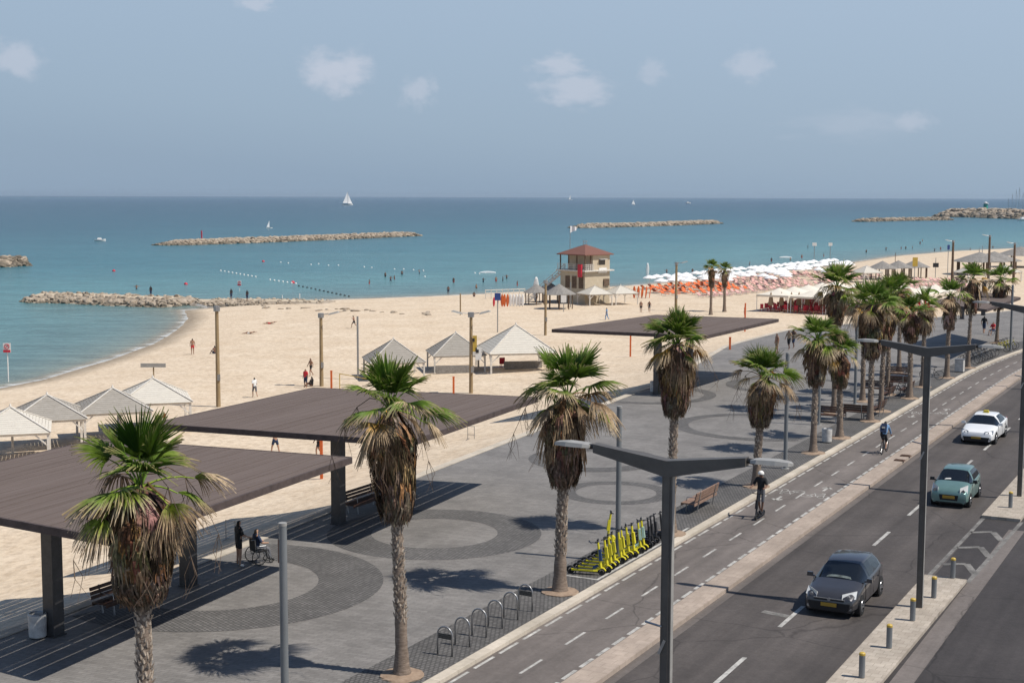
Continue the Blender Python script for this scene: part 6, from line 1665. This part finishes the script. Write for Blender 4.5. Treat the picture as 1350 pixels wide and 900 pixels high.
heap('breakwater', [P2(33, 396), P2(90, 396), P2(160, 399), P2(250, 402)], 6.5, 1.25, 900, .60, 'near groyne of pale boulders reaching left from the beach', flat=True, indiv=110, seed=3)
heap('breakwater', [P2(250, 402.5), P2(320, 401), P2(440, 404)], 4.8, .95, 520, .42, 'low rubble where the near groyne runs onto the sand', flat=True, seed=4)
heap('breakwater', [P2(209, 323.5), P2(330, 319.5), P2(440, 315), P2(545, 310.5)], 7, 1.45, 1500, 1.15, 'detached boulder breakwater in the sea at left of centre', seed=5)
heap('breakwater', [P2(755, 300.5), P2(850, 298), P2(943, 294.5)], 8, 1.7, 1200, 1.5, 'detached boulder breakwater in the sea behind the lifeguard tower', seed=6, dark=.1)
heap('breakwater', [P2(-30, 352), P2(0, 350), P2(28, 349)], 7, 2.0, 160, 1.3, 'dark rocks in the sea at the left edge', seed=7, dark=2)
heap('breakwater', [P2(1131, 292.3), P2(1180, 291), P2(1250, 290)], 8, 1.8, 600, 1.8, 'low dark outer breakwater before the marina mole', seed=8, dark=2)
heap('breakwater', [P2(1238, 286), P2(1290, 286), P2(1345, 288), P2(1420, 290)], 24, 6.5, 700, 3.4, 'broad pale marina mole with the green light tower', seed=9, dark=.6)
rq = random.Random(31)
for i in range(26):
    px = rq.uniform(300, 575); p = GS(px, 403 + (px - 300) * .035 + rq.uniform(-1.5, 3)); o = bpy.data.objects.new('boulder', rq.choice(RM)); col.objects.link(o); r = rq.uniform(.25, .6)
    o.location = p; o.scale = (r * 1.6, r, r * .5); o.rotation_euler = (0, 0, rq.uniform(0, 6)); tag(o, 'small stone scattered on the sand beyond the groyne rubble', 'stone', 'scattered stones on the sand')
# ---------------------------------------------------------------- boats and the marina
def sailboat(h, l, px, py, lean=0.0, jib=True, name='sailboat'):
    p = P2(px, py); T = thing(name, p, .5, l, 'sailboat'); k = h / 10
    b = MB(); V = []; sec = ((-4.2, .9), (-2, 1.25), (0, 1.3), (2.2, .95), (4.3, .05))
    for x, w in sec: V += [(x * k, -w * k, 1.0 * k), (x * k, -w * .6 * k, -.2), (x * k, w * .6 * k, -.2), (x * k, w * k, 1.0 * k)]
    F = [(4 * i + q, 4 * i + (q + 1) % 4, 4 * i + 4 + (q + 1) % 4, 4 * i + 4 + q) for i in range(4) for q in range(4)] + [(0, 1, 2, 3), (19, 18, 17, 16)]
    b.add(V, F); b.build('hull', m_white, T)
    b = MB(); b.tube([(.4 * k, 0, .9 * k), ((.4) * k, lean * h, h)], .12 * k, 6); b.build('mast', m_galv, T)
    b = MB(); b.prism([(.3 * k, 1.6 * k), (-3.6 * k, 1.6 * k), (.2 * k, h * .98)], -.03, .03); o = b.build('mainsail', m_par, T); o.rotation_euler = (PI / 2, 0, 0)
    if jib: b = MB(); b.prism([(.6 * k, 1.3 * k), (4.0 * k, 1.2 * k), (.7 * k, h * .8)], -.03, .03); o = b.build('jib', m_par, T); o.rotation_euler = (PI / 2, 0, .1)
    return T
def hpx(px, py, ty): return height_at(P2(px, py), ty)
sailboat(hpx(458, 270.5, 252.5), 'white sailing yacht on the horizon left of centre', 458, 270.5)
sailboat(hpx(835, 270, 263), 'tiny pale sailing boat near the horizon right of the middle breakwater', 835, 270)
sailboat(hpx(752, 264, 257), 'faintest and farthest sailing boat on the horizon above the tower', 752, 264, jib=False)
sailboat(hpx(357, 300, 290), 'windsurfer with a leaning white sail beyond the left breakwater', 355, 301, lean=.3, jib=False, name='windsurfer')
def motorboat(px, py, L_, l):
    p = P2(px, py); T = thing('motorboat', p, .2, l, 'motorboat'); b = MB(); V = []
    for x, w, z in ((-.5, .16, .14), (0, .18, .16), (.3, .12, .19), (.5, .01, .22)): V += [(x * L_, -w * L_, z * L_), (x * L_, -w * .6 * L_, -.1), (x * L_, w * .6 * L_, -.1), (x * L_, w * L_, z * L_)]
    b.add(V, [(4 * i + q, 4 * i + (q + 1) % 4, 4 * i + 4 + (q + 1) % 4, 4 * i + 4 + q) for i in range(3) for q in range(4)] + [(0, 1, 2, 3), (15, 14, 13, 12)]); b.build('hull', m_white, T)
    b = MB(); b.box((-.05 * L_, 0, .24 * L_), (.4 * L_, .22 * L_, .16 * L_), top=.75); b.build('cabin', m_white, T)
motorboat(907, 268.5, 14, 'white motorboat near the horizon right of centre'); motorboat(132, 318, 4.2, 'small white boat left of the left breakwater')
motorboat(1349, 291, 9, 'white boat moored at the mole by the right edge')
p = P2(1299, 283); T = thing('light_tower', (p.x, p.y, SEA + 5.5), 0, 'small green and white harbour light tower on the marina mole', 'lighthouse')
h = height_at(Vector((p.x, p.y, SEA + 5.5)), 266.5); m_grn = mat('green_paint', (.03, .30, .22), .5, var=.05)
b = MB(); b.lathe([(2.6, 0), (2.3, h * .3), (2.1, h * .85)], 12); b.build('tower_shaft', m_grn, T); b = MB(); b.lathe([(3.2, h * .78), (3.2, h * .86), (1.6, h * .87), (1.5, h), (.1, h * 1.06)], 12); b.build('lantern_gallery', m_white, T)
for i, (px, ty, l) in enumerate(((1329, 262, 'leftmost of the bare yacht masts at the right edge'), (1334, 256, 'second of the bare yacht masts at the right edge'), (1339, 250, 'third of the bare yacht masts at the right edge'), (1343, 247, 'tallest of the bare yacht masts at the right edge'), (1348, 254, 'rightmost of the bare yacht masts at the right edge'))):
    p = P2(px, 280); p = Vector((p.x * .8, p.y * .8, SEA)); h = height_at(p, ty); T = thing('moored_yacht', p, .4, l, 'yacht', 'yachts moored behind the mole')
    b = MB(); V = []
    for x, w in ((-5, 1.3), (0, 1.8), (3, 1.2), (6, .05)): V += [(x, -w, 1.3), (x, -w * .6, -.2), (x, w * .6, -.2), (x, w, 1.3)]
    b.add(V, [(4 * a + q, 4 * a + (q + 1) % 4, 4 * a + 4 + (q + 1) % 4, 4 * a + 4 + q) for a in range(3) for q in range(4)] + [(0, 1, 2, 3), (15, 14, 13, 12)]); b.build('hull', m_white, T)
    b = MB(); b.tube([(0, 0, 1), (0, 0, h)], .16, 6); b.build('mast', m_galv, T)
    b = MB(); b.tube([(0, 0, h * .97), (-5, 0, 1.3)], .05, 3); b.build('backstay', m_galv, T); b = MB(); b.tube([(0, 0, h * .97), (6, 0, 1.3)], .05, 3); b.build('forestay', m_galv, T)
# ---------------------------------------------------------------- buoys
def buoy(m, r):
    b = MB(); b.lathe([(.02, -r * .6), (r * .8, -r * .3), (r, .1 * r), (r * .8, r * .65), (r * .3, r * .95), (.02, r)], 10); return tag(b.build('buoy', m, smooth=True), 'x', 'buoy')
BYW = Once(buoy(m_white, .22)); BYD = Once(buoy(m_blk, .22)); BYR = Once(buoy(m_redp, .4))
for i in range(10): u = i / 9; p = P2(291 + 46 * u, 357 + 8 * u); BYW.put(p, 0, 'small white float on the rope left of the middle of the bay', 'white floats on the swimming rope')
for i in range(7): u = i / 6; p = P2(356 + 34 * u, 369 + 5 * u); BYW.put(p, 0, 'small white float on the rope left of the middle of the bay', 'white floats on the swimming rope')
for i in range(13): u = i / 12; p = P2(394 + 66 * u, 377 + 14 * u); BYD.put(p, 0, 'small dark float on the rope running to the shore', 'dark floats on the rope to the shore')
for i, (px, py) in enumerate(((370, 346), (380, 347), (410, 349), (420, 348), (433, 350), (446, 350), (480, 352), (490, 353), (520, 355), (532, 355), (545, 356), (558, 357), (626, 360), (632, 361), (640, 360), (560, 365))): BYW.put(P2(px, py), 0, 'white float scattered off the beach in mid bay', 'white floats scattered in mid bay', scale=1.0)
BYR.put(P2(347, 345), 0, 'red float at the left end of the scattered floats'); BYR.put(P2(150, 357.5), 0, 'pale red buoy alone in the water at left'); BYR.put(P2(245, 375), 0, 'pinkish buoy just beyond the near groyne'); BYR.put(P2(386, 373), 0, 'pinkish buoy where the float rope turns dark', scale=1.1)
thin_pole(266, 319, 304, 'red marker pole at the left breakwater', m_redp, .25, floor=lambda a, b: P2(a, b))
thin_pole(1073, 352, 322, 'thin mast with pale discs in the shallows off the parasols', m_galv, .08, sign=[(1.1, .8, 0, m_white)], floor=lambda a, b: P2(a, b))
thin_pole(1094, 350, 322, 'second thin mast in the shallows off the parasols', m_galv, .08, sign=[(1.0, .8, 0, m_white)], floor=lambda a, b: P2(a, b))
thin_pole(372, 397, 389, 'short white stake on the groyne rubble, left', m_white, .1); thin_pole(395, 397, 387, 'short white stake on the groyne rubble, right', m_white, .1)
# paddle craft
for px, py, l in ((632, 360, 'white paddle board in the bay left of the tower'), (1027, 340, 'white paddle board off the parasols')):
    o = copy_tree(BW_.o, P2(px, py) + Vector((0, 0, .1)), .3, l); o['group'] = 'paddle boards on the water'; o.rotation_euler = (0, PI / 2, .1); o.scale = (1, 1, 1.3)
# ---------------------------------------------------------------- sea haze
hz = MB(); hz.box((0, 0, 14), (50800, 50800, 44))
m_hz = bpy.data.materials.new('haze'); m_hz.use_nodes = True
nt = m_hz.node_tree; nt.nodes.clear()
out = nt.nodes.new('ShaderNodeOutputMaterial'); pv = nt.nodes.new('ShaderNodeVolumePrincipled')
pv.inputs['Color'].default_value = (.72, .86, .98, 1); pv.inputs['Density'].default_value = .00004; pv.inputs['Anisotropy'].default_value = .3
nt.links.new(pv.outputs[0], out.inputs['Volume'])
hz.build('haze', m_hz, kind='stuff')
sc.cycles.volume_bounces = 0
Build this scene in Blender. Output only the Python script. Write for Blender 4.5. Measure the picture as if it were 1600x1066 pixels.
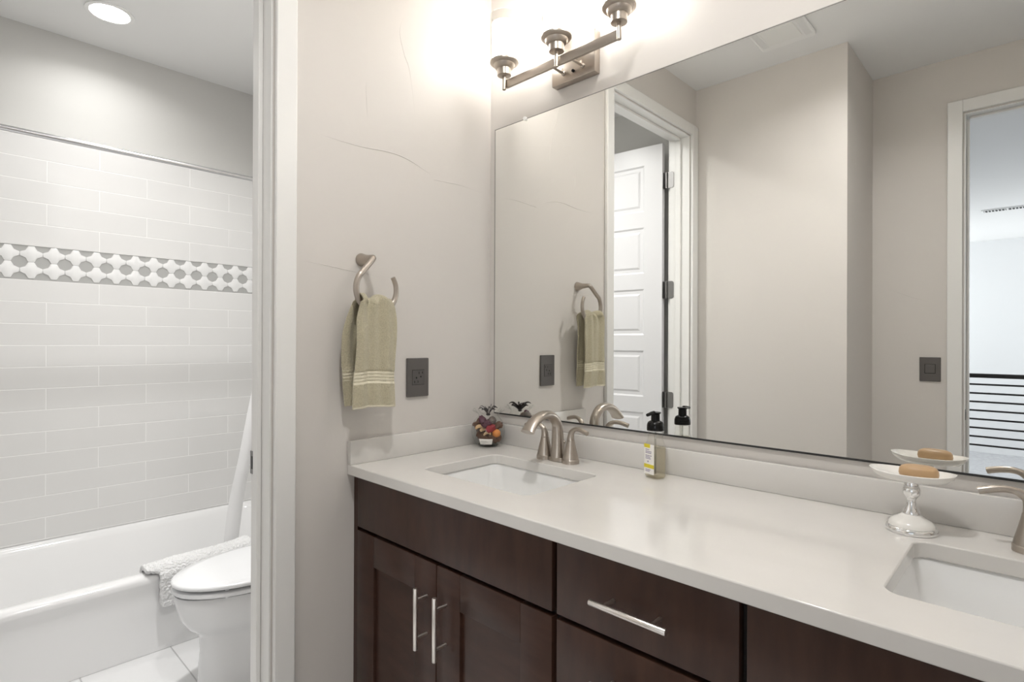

## OBJECTIVE
Copy each line above containing the string "pixels".

## ANSWER TO THE PROBLEM
Continue the Blender Python script for this scene: part 6, from line 1665. This part finishes the script. Write for Blender 4.5. Treat the picture as 1350 pixels wide and 900 pixels high.
Build this scene in Blender. Output only the Python script. Write for Blender 4.5. Measure the picture as if it were 1600x1066 pixels.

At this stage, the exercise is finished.